Saturday 14 November 2009

Faith.

A good friend of mine, Kee Aun, posted on Facebook early this morning (15th November 2009) a simple question. 'Will my faith last?'

I'm going to ask myself the same question, because lately, my faith has been challenged in more ways than one.

One, my faith in my life principles. I have always been taught the basics of good life, the principles that one man has to live by to be called good. I have tried to follow them in all their outlined incarnations (Islamic ethics, Christian morality, the Golden Rule, Karma, the code of chivalry, Bushido) as I believed something positive will come out of it. My own life principles are outlined as thus:

1-Four Deeds to offer the World (Sincerity, Courtesy, Ability and Commitment)
2-Six Factors that decide my actions (Family, Love, Knowledge, Ability, Religion, and Worldly gains)

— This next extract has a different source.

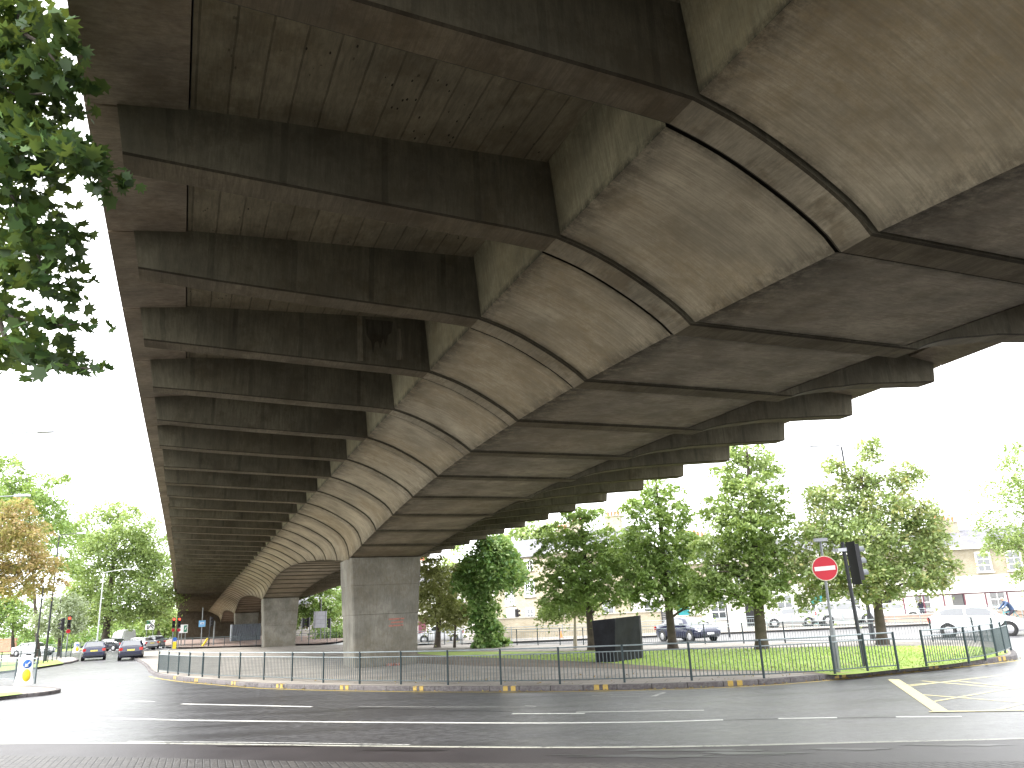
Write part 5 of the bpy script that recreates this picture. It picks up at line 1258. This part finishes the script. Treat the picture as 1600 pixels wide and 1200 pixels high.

But it's not enough, it seems, to guarantee a good and fair life. More often than not, I have seen and read how good people suffer from following the rules, and how bad people, because of money or influence, escape justice. Some people say 'life isn't fair.' But why shouldn't it be fair?

As for myself, I have experienced, in the past two weeks, people questioning my sincerity in doing anything. That is indeed troublesome. I have always offered people my sincerity in a most obvious manner. I don't care if one questions my motives, or principles, or political leanings, or methods...but to question my sincerity?

Two, my faith in my own self. I have always believed that if I have abilities and limits. I get it. One can only do so much, even when he has given his best into doing anything. But I find that in university, this is not enough. I find myself pushed to the limit about my limits. What are my social abilities? My intellectual capabilities? What can I offer? It didn't bother me before, but now, the phrase 'there's always someone better than you out there' annoy me so.

Three, my faith in romantic love. I'm not saying I don't believe in romantic love. I'm not saying that it doesn't exist. I'm saying that I'm starting to doubt whether I get to have it, or experience it.

I find myself having feelings for a good friend. And this is not the first time I experienced it. I had something similar in my first year (which ended in heartbreak and non-reciprocation). Judging from that experience, it's going to happen again. And this aspect is my greatest doubt. In other cases, my doubt always arises after I believed. In romantic love, doubt comes first, and I still have no faith that it will happen to me the way I want it (I admit, I'm using a selfish term 'want').

And the only thing I have left is my faith in my Creator, and even then, I have doubts about him. Everyday. The only good thing here is that in this case, I believe that doubting Allah actually reaffirms my faith in Him.

And family. The only rock in the stormy sea, my family has always been my source of faith. That the world is always good

I wish this works for the other aspects as well.